Judgement is not the same as decision-making. Decision-making follows a process. Judgement is what you use when the process does not cover the situation. It is the capacity to weigh incomplete information, recognize what kind of problem you are actually facing, and commit to a course of action without a guarantee.

AI systems are good at pattern recognition across large datasets. They are poor at knowing when a situation falls outside the patterns they were trained on. That gap is where judgement lives. The problem is not that AI fills that gap badly. The problem is that it fills that gap confidently.

When people delegate judgement calls to AI repeatedly, they get fewer repetitions of the cognitive work that builds judgement. Skill atrophies without practice. This is not a metaphor. It is how the brain works.

Why organizations Should Pay Attention

Professionals who rely heavily on AI-generated assessments gradually lose confidence in their own reads of a situation. They start to treat AI output as a baseline rather than a reference. The internal calibration that comes from making calls and living with the results stops getting updated.

For organizations, this compounds. A team where everyone has outsourced the same judgement calls to the same system does not have diverse perspectives. It has identical blind spots. When the system is wrong, no one in the room has a strong competing instinct to push back.

The risk is not a dramatic failure. It is a slow drift toward homogenised, AI-anchored thinking that nobody quite notices until a novel situation arrives and the room goes quiet.

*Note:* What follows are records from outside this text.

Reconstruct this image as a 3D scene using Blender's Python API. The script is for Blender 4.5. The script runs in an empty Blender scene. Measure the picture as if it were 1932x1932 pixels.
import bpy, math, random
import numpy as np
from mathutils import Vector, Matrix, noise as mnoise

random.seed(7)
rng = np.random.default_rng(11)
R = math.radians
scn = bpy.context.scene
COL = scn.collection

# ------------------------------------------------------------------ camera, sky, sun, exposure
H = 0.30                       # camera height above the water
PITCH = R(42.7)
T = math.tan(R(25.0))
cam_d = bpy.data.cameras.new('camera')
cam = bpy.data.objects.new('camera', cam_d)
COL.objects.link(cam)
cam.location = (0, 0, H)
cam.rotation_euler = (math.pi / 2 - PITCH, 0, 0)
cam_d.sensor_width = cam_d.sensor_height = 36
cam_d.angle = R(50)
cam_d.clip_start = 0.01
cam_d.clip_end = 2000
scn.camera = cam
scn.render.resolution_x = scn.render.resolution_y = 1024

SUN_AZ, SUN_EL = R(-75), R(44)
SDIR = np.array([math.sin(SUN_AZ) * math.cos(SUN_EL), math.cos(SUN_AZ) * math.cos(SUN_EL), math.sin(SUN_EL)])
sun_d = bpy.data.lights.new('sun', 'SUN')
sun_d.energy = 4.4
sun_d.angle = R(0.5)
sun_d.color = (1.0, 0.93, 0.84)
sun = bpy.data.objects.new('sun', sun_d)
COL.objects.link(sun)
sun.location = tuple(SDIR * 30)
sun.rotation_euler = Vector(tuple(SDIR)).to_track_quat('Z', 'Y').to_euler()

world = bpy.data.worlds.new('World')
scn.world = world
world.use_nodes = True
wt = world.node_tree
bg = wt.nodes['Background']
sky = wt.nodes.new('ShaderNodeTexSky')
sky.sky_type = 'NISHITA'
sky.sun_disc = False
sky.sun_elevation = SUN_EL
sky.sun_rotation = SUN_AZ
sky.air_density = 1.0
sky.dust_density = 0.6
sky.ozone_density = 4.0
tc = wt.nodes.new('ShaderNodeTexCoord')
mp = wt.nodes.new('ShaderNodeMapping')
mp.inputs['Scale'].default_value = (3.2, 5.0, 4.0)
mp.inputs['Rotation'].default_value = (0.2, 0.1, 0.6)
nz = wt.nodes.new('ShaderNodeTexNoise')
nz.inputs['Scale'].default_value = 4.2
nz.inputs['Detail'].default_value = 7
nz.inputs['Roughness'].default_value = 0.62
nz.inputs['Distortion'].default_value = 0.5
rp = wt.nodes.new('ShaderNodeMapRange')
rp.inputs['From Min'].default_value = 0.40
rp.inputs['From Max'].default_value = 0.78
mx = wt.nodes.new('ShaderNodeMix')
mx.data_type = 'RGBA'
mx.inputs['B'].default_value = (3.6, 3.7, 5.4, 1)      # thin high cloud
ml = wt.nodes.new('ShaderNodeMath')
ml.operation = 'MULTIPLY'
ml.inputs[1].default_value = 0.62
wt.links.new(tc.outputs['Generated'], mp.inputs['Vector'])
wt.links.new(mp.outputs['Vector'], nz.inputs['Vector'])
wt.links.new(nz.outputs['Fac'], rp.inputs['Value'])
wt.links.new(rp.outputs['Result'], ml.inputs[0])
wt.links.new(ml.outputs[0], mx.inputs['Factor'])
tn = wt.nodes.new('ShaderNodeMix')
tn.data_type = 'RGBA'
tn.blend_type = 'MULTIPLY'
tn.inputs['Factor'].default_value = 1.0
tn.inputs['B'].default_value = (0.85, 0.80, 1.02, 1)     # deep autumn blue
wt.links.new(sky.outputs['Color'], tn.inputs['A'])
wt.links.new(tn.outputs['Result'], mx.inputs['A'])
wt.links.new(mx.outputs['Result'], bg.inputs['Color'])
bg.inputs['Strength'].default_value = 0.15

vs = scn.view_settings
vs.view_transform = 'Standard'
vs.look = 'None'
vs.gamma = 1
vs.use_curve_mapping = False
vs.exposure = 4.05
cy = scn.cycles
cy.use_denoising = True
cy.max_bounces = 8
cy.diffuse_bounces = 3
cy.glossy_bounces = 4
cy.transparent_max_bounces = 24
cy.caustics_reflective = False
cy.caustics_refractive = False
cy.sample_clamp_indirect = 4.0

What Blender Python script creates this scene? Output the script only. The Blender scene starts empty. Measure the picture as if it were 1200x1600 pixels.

What a Practical Response Looks Like

The starting point is deliberate use rather than reflexive use. Before opening an AI tool, form a view. Write it down if necessary. Then compare. This keeps the judgement muscle in the loop rather than letting it sit idle.

organizations can build this into workflows. Require analysts to record their initial assessment before running AI summaries. Create review processes that ask what the AI got wrong, not just what it recommended. Treat disagreement with AI output as a data point worth examining.

None of this means using AI less. It means using it in a way that keeps human judgement practiced, visible, and accountable. The goal is to stay in the role of the person who decides, not the person who ratifies.